- Nasza siła leży w naszej jedności i przyszłość Białorusi nie powinna być ustalona na placach i barykadach, ale poprzez dialog, rozmowę – powiedział Łukaszenka na spotkaniu z białoruskimi pedagogami 29 sierpnia.
- Jako głowa państwa zapraszam wszystkich rozsądnych ludzi, którzy kochają swój kraj, niezależnie od ich przynależności politycznej, aby usiąść przy stole (okrągłym, kwadratowym), patrzeć sobie w oczy i dokonać obiektywnej oceny sił i zdolności do poprawy sytuacji. Byłaby to alternatywa dla klaskania i krzyków na placach – mówił Łukaszenka.
- Zaprosiłem przedstawicieli Unii Europejskiej; chciałbym zaprosić przedstawicieli Rosji, innych organizacji europejskich i międzynarodowych do udziału w obradach sesji okrągłego stołu. Niech widzą, kto jest czego wart jakie ma pomysły i jakie cele stawia. Jesteśmy absolutnie otwarci i gotowi dać im tę szansę - powiedział. Oświadczył, że sankcje i presja na Białorusi są bezcelowe – cytuje agencja BelTA.
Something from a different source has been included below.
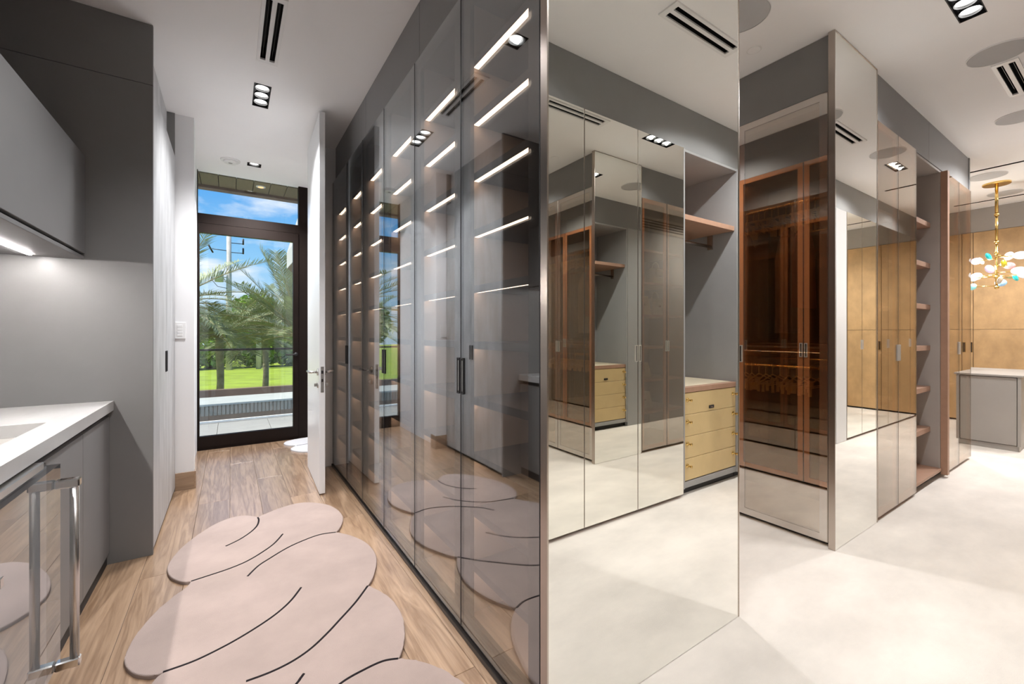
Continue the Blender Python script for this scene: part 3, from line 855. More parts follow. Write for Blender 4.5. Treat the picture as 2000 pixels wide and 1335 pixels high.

Nie wiadomo, kto organizowałby okrągły stół i czy mieliby wziąć w nim udział politycy opozycyjni, skazani na kolonię karną za udział w opozycyjnej demonstracji po wyborach w grudniu 2010 roku. W więzieniach przebywa teraz wielu istotnych i wpływowych w białoruskiej opozycji polityków, na przykład Andriej Sannikau, Mykoła Statkiewicz, Źmicier Daszkiewicz.